The Company is currently discussing, both internally among the members of the Board and with its outside counsel, whether it is in the Company's best interest and in the best interest of its stockholders to pursue legal action against those officers and providers of professional services who were involved in the Accounting Irregularities. The Company has not made any determinations on this matter as of the date of this report.

 

The Texas Comptroller of Public Accounts (the "Comptroller") conducted a sales and use tax audit of DGSE with respect to the period March 1, 2006 through November 30, 2009 and subsequently sent a Notification of Audit Results, by letter dated December 17, 2010, asserting that the Company owed an amount of tax due, plus penalties and interest. We submitted a request for redetermination to the Comptroller by letter dated January 13, 2011. By letter dated August 25, 2011, the Comptroller stated that our request for a redetermination hearing had been granted.
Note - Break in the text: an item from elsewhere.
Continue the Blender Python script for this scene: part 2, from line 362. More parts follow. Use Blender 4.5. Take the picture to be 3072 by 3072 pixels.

The hearing has not yet taken place, but the Company has been actively engaged in discussions with the Comptroller's office. The Company and the Comptroller have reached informal agreement on certain issues, while other issues remain under discussion. Although no final determination has been reached, based on the most recent communication from the Comptroller in October of 2013, the Company believes that it is likely to owe additional taxes and interest to the State of Texas, and has accordingly reserved an additional $650,000 in the current quarter towards the payment of these amounts. The total reserve is based on the Company's current best estimate, and may vary materially from any final assessment.